After this notice, there is a waiting period. If the debt is not satisfied during the waiting period, the creditor can take possession of the property used as security against the loan.
Legal judgment. A creditor may sue to collect a debt. If a creditor wins a lawsuit, the creditor receives a judgment against the debtor.
If the creditor receives a judgment against a debtor, the creditor has two primary options which he or she can pursue. (1) Creditors can secure a court ordered lien against any nonexempt property (the court will decide what property is exempt) owned by debtors in order to raise the money to pay the debt. The debtor’s personal property must be taken by the creditor before real estate is taken. (2) Creditors can obtain a court garnishment against debtors—in states that allow garnishment. This means a creditor can require someone who owes the debtor money (such as a salary) to pay the creditor instead of paying the debtor. The most common form of garnishment is against wages and nonexempt forms of income. No more than 25 percent of a debtor’s net income can be garnished by an individual creditor and no more than 50 percent total for all creditors.

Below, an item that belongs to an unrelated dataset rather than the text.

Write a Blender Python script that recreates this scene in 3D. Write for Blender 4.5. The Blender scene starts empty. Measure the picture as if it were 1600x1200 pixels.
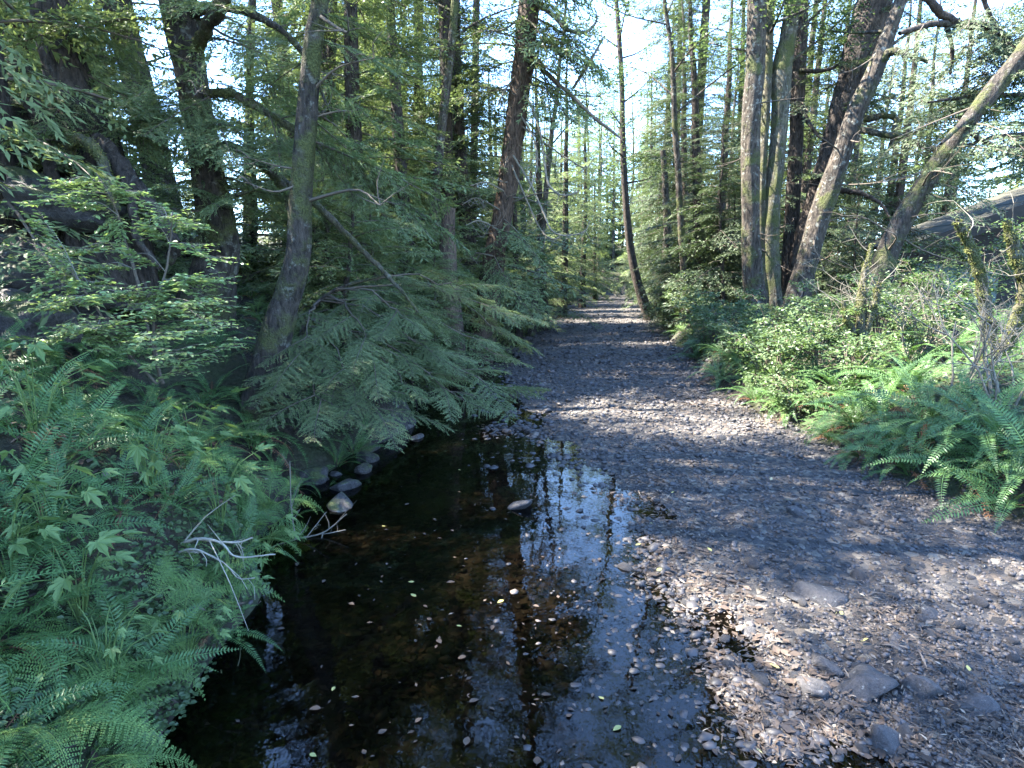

Exempted salary includes Social Security benefits, unemployment benefits, pension plan payments, child support payments, and personal injury judgment payments.
Bad credit report. Instead of seeking a legal judgment, some creditors choose to report defaults by debtors to the national and local credit bureaus. A negative report by a creditor could dramatically affect a debtor’s ability to receive future credit.

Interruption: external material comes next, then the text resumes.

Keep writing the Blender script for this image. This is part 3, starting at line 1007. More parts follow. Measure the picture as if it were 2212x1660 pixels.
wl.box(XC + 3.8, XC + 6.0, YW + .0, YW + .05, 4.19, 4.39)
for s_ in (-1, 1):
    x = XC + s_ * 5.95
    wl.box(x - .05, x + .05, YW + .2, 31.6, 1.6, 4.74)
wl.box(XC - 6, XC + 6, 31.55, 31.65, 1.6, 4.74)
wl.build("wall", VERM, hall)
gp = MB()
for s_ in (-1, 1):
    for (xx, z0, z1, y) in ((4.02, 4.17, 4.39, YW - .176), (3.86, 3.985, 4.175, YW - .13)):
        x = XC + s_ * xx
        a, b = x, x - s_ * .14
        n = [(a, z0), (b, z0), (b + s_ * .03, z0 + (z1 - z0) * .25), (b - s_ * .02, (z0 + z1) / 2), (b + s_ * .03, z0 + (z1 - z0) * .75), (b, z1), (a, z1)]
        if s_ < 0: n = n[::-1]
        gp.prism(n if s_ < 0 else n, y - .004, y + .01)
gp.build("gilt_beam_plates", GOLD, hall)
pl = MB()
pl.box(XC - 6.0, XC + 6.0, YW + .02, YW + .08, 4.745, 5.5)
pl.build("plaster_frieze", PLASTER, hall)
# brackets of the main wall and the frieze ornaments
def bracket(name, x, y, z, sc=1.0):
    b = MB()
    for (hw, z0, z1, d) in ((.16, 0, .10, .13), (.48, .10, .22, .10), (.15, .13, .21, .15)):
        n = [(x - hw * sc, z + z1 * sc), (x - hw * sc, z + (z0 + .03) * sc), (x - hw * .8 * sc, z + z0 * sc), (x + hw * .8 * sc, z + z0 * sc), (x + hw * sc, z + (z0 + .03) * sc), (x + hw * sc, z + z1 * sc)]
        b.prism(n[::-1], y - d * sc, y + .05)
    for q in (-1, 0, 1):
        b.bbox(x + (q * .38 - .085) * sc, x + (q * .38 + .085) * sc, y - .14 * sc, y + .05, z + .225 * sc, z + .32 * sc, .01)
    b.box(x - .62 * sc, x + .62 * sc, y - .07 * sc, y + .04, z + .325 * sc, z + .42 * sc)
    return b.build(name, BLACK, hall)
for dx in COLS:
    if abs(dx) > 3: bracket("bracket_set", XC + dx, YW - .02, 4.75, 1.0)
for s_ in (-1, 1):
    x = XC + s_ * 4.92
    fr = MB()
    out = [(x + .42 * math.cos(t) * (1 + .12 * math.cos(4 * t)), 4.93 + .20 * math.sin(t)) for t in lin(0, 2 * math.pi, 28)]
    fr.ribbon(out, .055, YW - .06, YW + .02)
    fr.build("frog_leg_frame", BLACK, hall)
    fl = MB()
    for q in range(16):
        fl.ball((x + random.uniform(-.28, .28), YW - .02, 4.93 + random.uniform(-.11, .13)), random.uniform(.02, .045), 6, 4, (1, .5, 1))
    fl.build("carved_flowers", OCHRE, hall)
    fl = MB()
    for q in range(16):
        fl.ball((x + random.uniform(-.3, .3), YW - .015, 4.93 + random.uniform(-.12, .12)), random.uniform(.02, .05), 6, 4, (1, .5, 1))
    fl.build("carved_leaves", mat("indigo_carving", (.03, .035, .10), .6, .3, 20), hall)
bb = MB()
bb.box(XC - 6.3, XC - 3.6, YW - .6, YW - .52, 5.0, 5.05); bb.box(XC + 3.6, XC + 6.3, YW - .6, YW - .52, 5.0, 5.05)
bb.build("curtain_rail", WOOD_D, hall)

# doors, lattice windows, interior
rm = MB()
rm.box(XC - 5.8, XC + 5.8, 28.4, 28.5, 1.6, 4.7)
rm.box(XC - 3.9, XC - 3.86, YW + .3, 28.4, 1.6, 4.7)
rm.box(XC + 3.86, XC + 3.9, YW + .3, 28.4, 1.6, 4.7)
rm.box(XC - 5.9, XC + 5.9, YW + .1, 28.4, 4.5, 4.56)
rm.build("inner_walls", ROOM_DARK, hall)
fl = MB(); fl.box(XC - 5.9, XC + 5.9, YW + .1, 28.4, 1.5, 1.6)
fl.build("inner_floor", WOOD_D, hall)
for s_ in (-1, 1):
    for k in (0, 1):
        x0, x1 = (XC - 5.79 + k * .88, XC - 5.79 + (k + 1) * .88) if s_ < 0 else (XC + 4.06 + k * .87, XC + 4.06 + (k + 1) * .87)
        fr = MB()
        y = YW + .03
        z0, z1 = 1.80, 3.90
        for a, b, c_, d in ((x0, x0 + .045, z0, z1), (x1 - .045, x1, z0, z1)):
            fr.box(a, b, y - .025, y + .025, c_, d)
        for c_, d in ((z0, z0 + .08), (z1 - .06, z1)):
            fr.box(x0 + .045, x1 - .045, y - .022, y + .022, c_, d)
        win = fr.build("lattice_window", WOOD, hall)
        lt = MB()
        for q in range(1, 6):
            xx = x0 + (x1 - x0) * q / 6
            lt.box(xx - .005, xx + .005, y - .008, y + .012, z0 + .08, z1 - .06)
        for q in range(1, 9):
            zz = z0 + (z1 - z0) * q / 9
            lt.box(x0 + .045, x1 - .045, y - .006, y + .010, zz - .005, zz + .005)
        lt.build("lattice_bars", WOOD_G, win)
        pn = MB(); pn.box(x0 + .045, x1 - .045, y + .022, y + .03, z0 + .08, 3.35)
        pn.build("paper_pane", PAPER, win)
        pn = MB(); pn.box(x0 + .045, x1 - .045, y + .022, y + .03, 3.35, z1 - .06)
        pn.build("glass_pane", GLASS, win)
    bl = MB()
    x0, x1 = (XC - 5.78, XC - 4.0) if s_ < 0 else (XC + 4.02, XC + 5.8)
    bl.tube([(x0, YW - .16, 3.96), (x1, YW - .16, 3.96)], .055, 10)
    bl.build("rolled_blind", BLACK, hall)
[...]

Conclusion The way people deal with creditors says a lot about their character and about their relationship with the Lord. In Matthew 5:25 Jesus said, “Make friends quickly with your opponent at law while you are with him on the way, so that your opponent may not hand you over to the judge, and the judge to the officer, and you be thrown into prison.”

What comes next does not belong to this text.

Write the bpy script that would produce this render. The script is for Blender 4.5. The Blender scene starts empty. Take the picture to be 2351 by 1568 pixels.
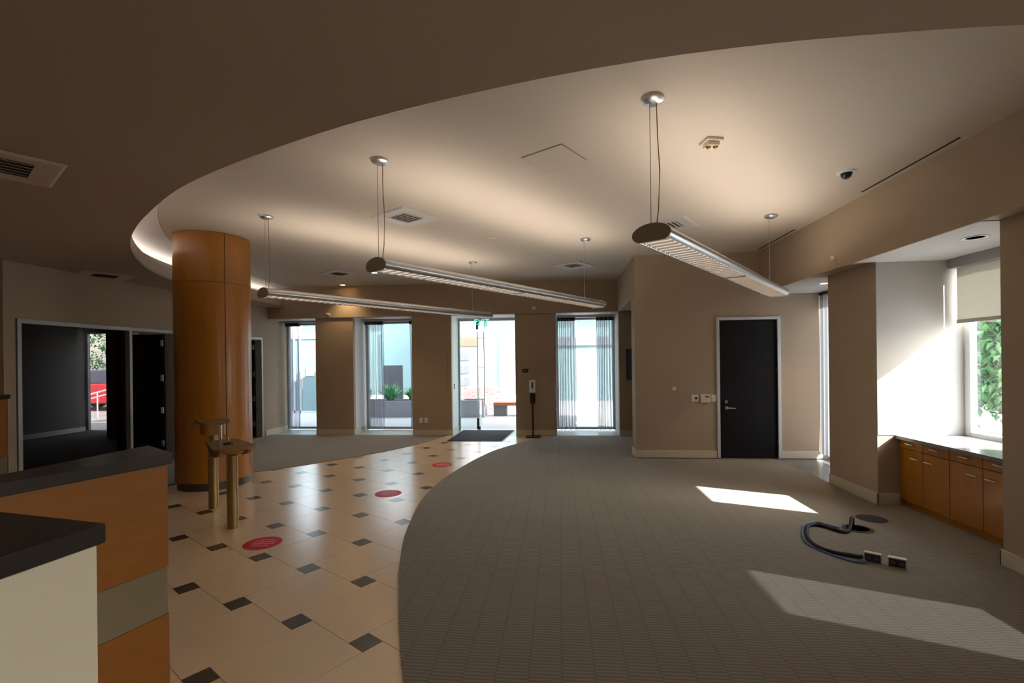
import bpy, bmesh, math, random
from math import sin, cos, pi, radians as R
from mathutils import Vector, Matrix
random.seed(7)
SC = bpy.context.scene
COL = SC.collection

# ------------------------------------------------------------------ camera
YAW, RHO = R(5.5), .012
cam_d = bpy.data.cameras.new('camera'); cam = bpy.data.objects.new('camera', cam_d); COL.objects.link(cam)
cam_d.sensor_width = 36; cam_d.lens = 1104*36/2351; cam_d.shift_y = 45/2351
cam_d.clip_start = .05; cam_d.clip_end = 300
cam.matrix_world = Matrix.Translation((0, 0, 1.5)) @ Matrix.Rotation(YAW, 4, 'Z') @ Matrix.Rotation(pi/2, 4, 'X') @ Matrix.Rotation(-RHO, 4, 'Z')
SC.camera = cam
vs = SC.view_settings; vs.view_transform = 'Standard'; vs.look = 'None'; vs.gamma = 1; vs.use_curve_mapping = False
vs.exposure = 0.0

def C(X, Y): return (X*cos(YAW)-Y*sin(YAW), X*sin(YAW)+Y*cos(YAW))

# ------------------------------------------------------------------ materials
def srgb(*c): return tuple(((v/255)/12.92 if v/255 <= .04045 else ((v/255+.055)/1.055)**2.4) for v in c)+(1,)
class NT:
    def __init__(s, m): s.t = m.node_tree; s.n = s.t.nodes; s.l = s.t.links
    def new(s, ty, **k):
        n = s.n.new(ty)
        for a, b in k.items(): setattr(n, a, b)
        return n
    def link(s, a, b): s.l.new(a, b)
    def math(s, op, a, b=None, c=None):
        n = s.new('ShaderNodeMath', operation=op)
        for i, v in enumerate((a, b, c)):
            if v is None: continue
            if isinstance(v, (int, float)): n.inputs[i].default_value = v
            else: s.link(v, n.inputs[i])
        return n.outputs[0]
    def mix(s, f, a, b):
        n = s.new('ShaderNodeMix', data_type='RGBA')
        for i, v in ((0, f), (6, a), (7, b)):
            if isinstance(v, (int, float, tuple)): n.inputs[i].default_value = v
            else: s.link(v, n.inputs[i])
        return n.outputs[2]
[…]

Although in our society we have legally limited a lender’s ability to collect money owed them by debtors, that does not negate the creditor’s authority over the lender. “The rich rules over the poor, and the borrower becomes the lender’s slave” (Proverbs 22:7).
Unfortunately, many people who can’t pay everything don’t pay anything. This is not pleasing to the Lord.
If at all possible, debtors need to pay what they can each month, even if it’s only a partial payment. They must not, however, make unrealistic promises.
Debtors need to approach a promise to pay with the same degree of caution that they would the signing of a contract. When people give their word, they must keep it.
If they make a promise when they know that they won’t be able to keep the promise, they have violated God’s principle of vows. “When you make a vow to God, do not be late in paying it; for He takes no delight in fools. Pay what you vow! It is better that you should not vow than that you should vow and not pay” (Ecclesiastes 5:4-5).